Source: http://www.tunnelvisions.eu/projects/nieuwe-pagina/

The PRC has since enforced a number of new regulations which will improve and encourage the construction of urban drainage and urban flood-protection facilities, as well as introducing the sponge-city concept.

6. Recently, are there any new materials, devices, or latest technologies which could improve storm water management dramatically?

Some of the most significant technological advances related to storm water management can be seen in the evolution of permeable pavements. Over the past few years, this field has grown significantly. In the past, permeable pavement signified the placement of stones or pavers with gaps between them to allow water to filter through, which works well on a small scale. Now many permeable pavements are more complex, featuring multiple layers which serve to not only absorb water, but also filter and convey it to swales or other nearby waterways, thereby avoiding the overloading of storm drains and sewers. The variety and complexity of permeable pavements vary, giving developers and governments more options to find options within their budget to fit their design requirements. Permeable paving has been shown to reduce run-off, prevent siltation in water bodies, control pollutants, and allow the root systems of urban trees to coexist thrive within paved areas.

7. Finally, do you have any advice to those who are willing to start their career in storm water management? Or anything you would like to say to the Chinese audience?

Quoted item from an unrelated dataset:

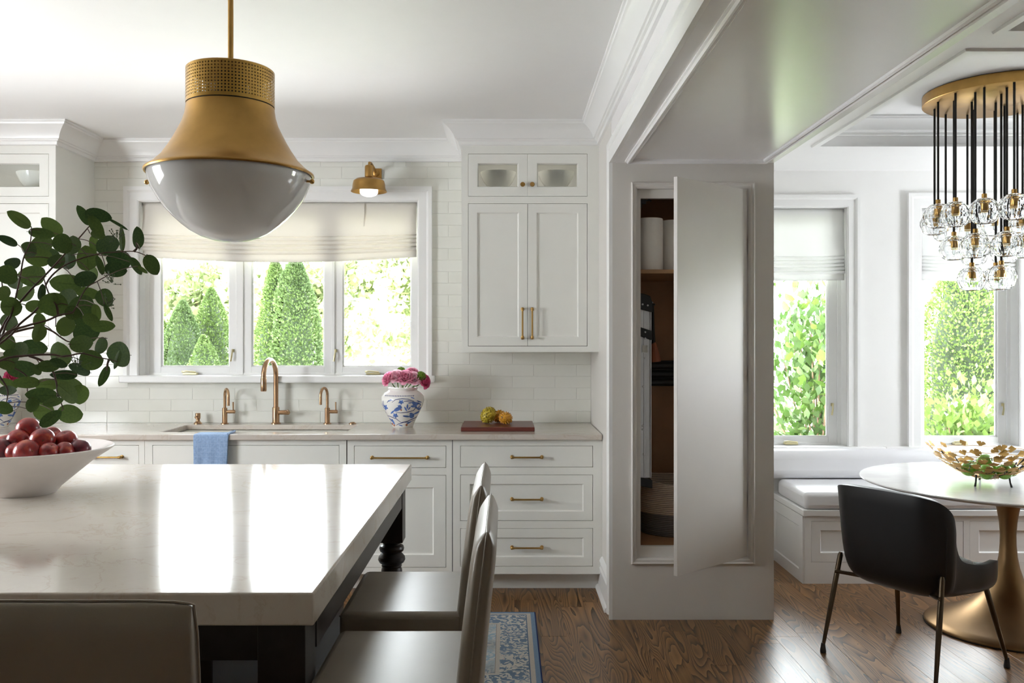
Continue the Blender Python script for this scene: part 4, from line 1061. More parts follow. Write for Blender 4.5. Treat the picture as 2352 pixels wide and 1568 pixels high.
# ------------------------------------------------------------------ eucalyptus
LEAVES = [(-1.236,2.221,1.763,0.0321,0.0138,33,1),(-1.208,2.325,1.757,0.03,0.0181,42,1),(-1.203,2.266,1.733,0.0302,0.0121,8,1),(-1.336,2.345,1.723,0.026,0.0104,22,0),(-1.247,2.353,1.716,0.0287,0.0199,10,1),(-1.097,2.162,1.695,0.0216,0.0216,0,1),(-1.089,2.194,1.694,0.0219,0.0234,90,2),(-1.171,2.425,1.802,0.0269,0.0118,60,1),(-1.039,2.228,1.774,0.0287,0.0158,15,0),(-1.04,2.22,1.743,0.0296,0.0138,60,1),(-1.104,2.479,1.787,0.0303,0.0039,35,0),(-1.073,2.3,1.734,0.0204,0.0102,10,0),(-1.104,2.424,1.72,0.0312,0.0248,0,0),(-1.011,2.302,1.722,0.0297,0.0087,88,0),(-0.992,2.357,1.732,0.0277,0.0141,80,0),(-0.888,2.191,1.645,0.0243,0.0165,60,0),(-1.129,2.356,1.677,0.0303,0.0262,80,0),(-1.078,2.435,1.679,0.0297,0.0238,10,0),(-1.057,2.368,1.647,0.0252,0.0189,10,2),(-1.012,2.392,1.659,0.0239,0.0117,60,0),(-0.984,2.368,1.647,0.0158,0.0047,35,0),(-1.004,2.162,1.642,0.0216,0.0086,80,1),(-1.153,2.448,1.726,0.0207,0.012,80,2),(-1.251,2.341,1.678,0.0322,0.0218,5,0),(-1.265,2.242,1.654,0.0209,0.0139,10,1),(-1.228,2.151,1.617,0.0229,0.0215,0,0),(-1.319,2.434,1.636,0.0335,0.027,5,0),(-1.183,2.301,1.664,0.0204,0.0179,0,1),(-1.192,2.384,1.674,0.0222,0.0201,90,1),(-1.227,2.439,1.614,0.0379,0.0238,5,0),(-1.146,2.383,1.624,0.0291,0.0201,0,0),(-1.187,2.503,1.646,0.0222,0.0195,90,2),(-1.177,2.274,1.548,0.0328,0.0278,0,0),(-1.211,2.412,1.57,0.0295,0.0268,0,0),(-1.112,2.291,1.544,0.028,0.028,0,0),(-1.174,2.458,1.588,0.0328,0.0142,10,0),(-1.12,2.439,1.574,0.0244,0.0228,0,1),(-1.018,2.173,1.525,0.0193,0.0097,80,0),(-0.994,2.186,1.525,0.0204,0.0063,65,0),(-1.3,2.264,1.578,0.0176,0.0176,0,2),(-1.384,2.518,1.591,0.0268,0.0213,0,2),(-1.215,2.288,1.582,0.0193,0.0102,90,0),(-1.262,2.353,1.546,0.0287,0.0157,10,0),(-1.268,2.242,1.542,0.0239,0.0224,0,1),(-1.341,2.362,1.502,0.0273,0.0241,0,2),(-1.143,2.271,1.493,0.0242,0.0227,0,0),(-1.207,2.259,1.475,0.0211,0.0181,110,1),(-1.138,2.339,1.517,0.0208,0.0182,90,0),(-1.078,2.339,1.494,0.0286,0.0145,0,0),(-1.174,2.447,1.479,0.0326,0.0299,0,0),(-1.382,2.422,1.449,0.0215,0.0204,0,2),(-1.326,2.456,1.435,0.0349,0.0207,0,0),(-1.353,2.431,1.43,0.027,0.0189,0,1),(-1.263,2.477,1.416,0.0319,0.0303,90,0),(-1.123,2.368,1.402,0.0274,0.0252,0,0),(-1.066,2.195,1.448,0.0293,0.0195,0,1),(-1.127,2.433,1.441,0.0243,0.0162,130,1),(-1.115,2.518,1.415,0.0347,0.0324,0,2),(-1.088,2.448,1.402,0.0245,0.0082,110,0),(-1.073,2.333,1.361,0.0259,0.0104,110,1),(-1.318,2.383,1.378,0.0349,0.0212,0,0),(-1.157,2.212,1.391,0.0246,0.0133,0,0),(-1.181,2.423,1.376,0.0312,0.014,15,1),(-1.18,2.335,1.364,0.0311,0.0114,0,1),(-1.227,2.287,1.379,0.0127,0.0127,0,2),(-1.186,2.162,1.352,0.0288,0.0134,0,0),(-1.274,2.43,1.333,0.0297,0.0151,0,1),(-1.235,2.477,1.336,0.0374,0.0143,15,0),(-1.087,2.17,1.326,0.0299,0.0217,35,0),(-1.2,2.462,1.304,0.0246,0.0208,90,2),(-1.21,2.28,1.313,0.0344,0.0172,5,0),(-1.134,2.191,1.302,0.0243,0.0097,170,0),(-1.214,2.24,1.291,0.0169,0.0159,90,1),(-1.296,2.451,1.258,0.0245,0.0218,0,2),(-1.24,2.487,1.246,0.0315,0.0254,0,2),(-1.122,2.155,1.264,0.0278,0.0134,145,0),(-1.338,2.349,1.322,0.0261,0.0115,5,0),(-1.266,2.205,1.286,0.0196,0.0137,20,2),(-1.356,2.384,1.338,0.0212,0.0106,30,0),(-1.288,2.253,1.397,0.0225,0.0175,0,1),(-1.303,2.44,1.511,0.019,0.0163,80,1),(-1.387,2.473,1.616,0.0247,0.0137,0,1),(-1.261,2.312,1.696,0.0205,0.018,30,0),(-1.286,2.479,1.699,0.0248,0.0138,40,1),(-1.11,2.245,1.527,0.0199,0.016,0,0),(-1.027,2.166,1.506,0.0192,0.0144,30,0),(-1.325,2.344,1.416,0.0208,0.0156,10,1),(-1.101,2.151,1.4,0.0191,0.0105,20,0)]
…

For anyone interested in starting a career in storm water management, as well as for the Chinese audience, I would encourage them to educate themselves on the concepts of low impact development and nature-based solutions to urban drainage. Climate change will bring more frequent and potential more intense rainfall, which will surpass the rainfall levels that already cripple Asian cities. Even if cities fail to take action, individuals still have the capacity to do their part by engaging is activities such as rainwater harvesting, green roofs, and low-elevation greenbelts. At the end of the day, many individual actions can make a big difference to prevent urban flooding.